Vorrei infine insistere sul punto che, a mio parere, la maggior parte di questi scritti rivela la sua antiscientificità anche a chi non ha competenze specifiche; tuttavia, se non si è in grado di valutare bene il vortice confuso di taluni “ragionamenti”, che magari (per i non esperti) possono “assomigliare” un po’ agli “astrusi” procedimenti tecnici d’analisi linguistica, sarebbe meglio chiedere il parere di uno specialista, come si farebbe per qualunque altra disciplina.

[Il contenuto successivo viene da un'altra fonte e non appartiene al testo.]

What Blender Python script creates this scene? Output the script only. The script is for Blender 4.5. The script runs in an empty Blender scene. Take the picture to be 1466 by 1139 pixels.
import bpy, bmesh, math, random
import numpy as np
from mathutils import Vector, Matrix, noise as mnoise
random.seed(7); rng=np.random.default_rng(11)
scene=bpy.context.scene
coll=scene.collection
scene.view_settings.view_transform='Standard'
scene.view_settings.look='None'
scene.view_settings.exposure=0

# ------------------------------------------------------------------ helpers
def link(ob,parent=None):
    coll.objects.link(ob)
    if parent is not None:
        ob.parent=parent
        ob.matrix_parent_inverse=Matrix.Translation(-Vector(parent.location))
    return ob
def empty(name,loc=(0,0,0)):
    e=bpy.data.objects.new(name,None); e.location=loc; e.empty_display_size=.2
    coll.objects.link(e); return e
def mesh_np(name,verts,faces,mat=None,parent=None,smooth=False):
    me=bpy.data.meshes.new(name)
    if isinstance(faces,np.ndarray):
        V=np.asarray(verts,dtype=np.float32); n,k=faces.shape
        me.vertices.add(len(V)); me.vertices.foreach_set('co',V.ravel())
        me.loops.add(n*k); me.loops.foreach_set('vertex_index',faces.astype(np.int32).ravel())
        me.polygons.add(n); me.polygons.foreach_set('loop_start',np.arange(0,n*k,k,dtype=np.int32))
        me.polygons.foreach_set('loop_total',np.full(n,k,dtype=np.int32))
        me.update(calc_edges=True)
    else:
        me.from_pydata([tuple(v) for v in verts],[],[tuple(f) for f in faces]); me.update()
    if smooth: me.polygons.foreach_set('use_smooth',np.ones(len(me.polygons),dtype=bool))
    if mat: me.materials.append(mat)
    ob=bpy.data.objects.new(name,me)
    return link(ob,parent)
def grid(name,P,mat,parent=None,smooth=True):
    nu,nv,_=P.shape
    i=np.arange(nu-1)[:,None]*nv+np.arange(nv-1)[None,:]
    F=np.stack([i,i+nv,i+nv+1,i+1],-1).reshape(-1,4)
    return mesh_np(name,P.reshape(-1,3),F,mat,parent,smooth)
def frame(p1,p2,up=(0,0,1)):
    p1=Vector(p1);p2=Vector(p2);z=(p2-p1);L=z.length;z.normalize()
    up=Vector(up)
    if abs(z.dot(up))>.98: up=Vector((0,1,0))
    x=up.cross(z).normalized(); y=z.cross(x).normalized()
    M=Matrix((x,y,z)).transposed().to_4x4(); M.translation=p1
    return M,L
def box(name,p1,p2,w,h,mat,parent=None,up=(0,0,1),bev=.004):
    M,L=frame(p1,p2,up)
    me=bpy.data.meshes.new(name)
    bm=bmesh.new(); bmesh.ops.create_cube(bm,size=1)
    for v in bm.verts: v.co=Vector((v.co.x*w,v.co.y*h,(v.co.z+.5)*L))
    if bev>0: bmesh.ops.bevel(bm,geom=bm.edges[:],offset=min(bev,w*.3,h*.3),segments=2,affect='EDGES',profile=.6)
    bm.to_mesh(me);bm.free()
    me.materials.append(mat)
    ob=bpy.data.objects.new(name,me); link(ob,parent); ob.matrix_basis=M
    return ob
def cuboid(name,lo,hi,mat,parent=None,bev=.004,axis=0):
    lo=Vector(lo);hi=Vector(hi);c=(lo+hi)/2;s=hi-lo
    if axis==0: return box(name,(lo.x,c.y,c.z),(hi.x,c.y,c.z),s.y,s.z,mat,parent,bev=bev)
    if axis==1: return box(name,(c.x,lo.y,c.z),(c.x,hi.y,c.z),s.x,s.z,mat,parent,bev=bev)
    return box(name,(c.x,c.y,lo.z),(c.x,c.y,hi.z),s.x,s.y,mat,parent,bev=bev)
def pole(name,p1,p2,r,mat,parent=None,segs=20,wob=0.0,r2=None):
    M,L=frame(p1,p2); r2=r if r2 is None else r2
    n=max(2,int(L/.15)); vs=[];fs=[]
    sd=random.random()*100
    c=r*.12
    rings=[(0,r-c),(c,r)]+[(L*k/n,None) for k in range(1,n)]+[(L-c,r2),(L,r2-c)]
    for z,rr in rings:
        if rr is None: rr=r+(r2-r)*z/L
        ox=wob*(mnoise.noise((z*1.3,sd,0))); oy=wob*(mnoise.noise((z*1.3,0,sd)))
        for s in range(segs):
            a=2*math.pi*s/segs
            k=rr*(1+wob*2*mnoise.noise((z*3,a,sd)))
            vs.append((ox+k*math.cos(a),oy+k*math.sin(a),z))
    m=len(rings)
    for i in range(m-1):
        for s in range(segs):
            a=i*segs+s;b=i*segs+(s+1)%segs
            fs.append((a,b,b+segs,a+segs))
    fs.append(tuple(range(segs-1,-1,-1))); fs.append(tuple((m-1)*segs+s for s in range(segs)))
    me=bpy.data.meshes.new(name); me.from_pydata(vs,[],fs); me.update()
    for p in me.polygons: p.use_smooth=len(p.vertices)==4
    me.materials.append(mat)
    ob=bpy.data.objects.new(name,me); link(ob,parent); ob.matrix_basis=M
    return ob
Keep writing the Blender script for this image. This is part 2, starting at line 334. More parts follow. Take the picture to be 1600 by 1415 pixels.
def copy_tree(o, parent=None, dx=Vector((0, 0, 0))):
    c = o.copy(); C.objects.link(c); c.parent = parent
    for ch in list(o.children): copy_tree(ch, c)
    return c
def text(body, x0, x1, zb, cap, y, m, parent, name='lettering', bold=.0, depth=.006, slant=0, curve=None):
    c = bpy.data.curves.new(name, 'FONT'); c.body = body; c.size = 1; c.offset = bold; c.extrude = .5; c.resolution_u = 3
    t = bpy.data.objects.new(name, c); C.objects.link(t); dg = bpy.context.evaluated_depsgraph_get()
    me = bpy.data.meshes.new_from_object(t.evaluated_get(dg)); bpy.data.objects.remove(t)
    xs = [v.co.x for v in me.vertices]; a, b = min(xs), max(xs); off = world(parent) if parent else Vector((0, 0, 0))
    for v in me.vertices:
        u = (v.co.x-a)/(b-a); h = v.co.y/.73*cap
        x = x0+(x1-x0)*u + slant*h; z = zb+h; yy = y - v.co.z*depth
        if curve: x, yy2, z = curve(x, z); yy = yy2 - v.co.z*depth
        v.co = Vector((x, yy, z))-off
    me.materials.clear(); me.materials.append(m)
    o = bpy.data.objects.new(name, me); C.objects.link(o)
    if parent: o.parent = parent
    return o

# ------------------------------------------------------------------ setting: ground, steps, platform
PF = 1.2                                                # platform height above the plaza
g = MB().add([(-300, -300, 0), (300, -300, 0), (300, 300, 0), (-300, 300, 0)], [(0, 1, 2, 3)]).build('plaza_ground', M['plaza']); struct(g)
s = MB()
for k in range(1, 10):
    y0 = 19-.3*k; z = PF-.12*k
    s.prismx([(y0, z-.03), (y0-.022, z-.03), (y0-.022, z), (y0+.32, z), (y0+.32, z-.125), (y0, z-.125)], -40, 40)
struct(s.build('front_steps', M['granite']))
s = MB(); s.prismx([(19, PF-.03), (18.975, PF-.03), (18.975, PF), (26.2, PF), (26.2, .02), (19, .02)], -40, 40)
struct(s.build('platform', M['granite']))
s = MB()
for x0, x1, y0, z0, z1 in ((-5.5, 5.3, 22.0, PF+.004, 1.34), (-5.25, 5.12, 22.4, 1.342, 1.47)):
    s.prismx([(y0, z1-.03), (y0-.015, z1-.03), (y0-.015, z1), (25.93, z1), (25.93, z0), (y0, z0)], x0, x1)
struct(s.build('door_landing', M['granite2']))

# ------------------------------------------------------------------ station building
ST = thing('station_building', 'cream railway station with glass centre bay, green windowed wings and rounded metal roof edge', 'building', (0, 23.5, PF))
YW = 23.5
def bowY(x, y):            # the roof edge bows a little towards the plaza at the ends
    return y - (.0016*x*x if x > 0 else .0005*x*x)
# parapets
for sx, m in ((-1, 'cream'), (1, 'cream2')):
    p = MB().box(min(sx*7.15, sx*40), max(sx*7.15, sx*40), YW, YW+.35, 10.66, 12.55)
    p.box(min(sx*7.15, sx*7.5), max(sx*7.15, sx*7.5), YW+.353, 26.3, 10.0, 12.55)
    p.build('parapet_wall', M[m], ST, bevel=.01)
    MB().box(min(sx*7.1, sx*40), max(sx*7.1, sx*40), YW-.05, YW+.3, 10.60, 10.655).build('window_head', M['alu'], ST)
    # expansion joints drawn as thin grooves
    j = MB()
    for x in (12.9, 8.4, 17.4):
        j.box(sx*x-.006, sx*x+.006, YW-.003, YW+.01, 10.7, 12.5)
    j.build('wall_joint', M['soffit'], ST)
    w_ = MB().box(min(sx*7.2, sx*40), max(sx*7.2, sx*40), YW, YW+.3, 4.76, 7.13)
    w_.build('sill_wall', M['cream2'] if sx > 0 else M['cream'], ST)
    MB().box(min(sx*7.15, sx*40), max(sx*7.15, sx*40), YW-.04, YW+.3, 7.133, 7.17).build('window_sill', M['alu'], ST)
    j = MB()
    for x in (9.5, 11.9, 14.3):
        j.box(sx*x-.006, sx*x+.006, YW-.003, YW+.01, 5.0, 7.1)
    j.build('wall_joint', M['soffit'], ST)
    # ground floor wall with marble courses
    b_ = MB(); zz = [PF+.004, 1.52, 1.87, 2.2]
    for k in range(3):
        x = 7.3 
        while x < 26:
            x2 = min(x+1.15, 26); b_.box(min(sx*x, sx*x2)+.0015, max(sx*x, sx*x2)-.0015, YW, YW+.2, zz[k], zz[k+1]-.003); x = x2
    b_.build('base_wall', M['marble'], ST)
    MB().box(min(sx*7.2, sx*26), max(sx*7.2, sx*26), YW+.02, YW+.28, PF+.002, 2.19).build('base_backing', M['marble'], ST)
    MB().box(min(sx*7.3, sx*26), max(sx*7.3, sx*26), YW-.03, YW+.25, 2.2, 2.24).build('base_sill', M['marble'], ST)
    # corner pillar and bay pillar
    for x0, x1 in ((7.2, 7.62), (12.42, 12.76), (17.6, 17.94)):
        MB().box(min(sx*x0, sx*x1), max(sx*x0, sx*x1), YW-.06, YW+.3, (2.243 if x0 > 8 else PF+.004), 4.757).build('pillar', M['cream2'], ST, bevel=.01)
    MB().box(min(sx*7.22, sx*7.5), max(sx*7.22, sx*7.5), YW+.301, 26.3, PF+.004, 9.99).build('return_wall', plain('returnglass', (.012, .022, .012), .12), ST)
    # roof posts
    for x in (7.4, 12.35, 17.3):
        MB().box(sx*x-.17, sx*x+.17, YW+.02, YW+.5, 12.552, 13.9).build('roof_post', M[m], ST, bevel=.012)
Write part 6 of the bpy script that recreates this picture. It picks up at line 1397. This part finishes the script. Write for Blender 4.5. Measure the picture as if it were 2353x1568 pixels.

Giulio M. Facchetti, insegna linguistica e semiotica all’Università dell’Insubria (Varese-Como); si è occupato di lingue antiche e scarsamente documentate del bacino del Mediterraneo, specialmente della questione dell’etrusco e delle lingue e delle scritture dell’antica Creta, nonché dei rapporti tra codice lingua e codice scrittura su un piano tipologico e generale. È autore di molti articoli e saggi specialistici (tra cui: Frammenti di diritto privato etrusco [Firenze, Olschki, 2000]; Appunti di morfologia etrusca [Firenze, Olschki, 2002]; Antopologia della scrittura. Con un’appendice sulla questione del rongorongo dell’Isola di Pasqua [Milano, Arcipelago Edizioni, 2002] e, con Mario Negri, Creta minoica. Sulle tracce delle più antiche scritture d’Europa [Firenze, Olschki, 2003]) e divulgativi (tra cui: L’enigma svelato della lingua etrusca, Roma, Newton Compton 20012).